LA MARQUISE DE SABLÉ[1].
La marquise de Sablé est fille du maréchal de Souvré[2], gouverneur du feu Roi ; mais elle ne lui ressemble pas, car elle a bien de l’esprit. J’ai déjà dit qu’elle avoit été fort galante. M. de Montmorency, dont par vanité elle vouloit être servie, la méprisoit et la faisoit enrager ; elle dissimuloit tout cela par ambition. Voici ce que j’en ai appris après coup : elle étoit fort jeune quand il la vint voir la première fois ; c’étoit dans une salle basse, dont une des fenêtres étoit ouverte. Au lieu d’entrer par la porte, il entra en voltigeant par la fenêtre ; cette disposition[3] et un certain air agréable qu’il avoit la charmèrent d’abord, et elle se sentit prise. Il y eut plusieurs absences durant le cours de cette galanterie.

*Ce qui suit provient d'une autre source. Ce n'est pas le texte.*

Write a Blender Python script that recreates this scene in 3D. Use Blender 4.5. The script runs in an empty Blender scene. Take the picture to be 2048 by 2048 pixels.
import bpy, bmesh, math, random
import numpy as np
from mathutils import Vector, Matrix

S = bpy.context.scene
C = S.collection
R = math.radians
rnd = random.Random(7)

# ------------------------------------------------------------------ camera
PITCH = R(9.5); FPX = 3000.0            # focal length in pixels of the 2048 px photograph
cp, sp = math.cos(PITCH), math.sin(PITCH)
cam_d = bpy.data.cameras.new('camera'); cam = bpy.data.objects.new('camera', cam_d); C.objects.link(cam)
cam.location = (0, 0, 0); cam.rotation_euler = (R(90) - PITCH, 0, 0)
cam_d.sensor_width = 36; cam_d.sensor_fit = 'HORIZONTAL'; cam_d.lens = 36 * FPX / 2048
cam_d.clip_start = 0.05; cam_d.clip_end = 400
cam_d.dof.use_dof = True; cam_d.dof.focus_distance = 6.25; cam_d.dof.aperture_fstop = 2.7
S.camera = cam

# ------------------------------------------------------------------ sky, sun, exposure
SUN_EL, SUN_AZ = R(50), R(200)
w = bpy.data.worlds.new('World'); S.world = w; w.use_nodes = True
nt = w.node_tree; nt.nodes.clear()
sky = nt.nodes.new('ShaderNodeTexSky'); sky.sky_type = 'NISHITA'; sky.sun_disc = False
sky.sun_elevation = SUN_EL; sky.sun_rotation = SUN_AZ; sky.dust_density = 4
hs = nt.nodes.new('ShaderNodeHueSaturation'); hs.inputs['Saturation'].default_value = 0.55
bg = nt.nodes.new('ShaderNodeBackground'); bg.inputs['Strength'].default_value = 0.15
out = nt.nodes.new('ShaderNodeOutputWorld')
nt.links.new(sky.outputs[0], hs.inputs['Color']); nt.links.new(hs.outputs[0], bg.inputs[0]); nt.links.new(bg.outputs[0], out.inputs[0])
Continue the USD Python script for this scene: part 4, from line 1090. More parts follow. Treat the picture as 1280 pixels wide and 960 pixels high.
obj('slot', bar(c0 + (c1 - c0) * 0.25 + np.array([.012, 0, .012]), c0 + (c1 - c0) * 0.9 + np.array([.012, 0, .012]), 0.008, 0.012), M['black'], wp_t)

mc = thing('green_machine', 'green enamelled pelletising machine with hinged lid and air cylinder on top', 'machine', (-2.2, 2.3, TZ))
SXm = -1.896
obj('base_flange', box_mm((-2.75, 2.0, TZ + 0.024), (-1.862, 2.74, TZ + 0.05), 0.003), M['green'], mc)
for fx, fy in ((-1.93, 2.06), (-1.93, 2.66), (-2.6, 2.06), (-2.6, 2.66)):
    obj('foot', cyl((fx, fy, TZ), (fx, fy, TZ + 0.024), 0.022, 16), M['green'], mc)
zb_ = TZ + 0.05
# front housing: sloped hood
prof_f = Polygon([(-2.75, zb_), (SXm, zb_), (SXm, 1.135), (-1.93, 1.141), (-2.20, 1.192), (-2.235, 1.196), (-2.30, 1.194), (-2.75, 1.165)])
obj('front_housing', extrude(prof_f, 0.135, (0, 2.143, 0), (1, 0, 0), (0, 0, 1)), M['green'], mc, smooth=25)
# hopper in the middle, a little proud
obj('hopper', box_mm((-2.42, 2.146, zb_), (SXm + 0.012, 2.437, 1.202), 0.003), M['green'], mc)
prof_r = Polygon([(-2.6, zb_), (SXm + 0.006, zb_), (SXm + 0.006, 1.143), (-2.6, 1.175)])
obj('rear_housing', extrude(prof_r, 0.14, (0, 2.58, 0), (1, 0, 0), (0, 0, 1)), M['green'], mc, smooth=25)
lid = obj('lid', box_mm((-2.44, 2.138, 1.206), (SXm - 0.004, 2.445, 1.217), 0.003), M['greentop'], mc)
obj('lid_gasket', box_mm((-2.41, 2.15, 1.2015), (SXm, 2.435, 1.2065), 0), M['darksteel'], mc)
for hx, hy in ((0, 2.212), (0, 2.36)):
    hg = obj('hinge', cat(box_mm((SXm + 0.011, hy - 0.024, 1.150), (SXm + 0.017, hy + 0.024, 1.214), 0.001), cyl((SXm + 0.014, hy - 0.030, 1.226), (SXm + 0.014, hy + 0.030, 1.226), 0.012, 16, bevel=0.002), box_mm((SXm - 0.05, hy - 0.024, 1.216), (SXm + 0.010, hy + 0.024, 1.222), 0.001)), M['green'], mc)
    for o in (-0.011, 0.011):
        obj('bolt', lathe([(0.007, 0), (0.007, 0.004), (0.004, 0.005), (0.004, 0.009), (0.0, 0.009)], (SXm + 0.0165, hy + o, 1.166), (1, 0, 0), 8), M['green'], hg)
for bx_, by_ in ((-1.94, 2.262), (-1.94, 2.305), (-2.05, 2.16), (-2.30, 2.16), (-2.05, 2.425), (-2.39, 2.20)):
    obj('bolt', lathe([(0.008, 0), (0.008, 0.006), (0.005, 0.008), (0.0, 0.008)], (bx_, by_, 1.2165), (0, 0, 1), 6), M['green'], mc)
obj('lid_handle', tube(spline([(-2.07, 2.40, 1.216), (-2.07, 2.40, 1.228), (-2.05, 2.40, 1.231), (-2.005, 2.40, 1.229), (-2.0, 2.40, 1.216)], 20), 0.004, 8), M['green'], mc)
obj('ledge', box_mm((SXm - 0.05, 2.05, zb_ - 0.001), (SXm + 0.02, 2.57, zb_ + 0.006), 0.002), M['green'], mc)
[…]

Une fois qu’il revenoit de Languedoc, elle étoit à Sablé, et elle envoya un gentilhomme au-devant de lui à une demi-journée pour lui témoigner l’impatience qu’elle avoit de le revoir : il lui
- ↑ Madeleine de Souvré, femme de Philippe-Emmanuel de Laval, marquis de Sablé, seigneur de Boisdauphin, fils du maréchal de Boisdauphin ; née vers 1608, elle mourut en 1678.
- ↑ Gilles de Souvré, né vers 1562, mort en 1646.
- ↑ Ce mot est pris dans le sens d’agilité. Ainsi madame de Sévigné disoit, en parlant du duc de Saint-Aignan : « Il a toujours servi le Roi à genoux avec cette disposition que les gens de quatre-vingts ans n’ont jamais. » (Lettre de madame de Sévigné au comte du Bussy, du 27 juin 1687.)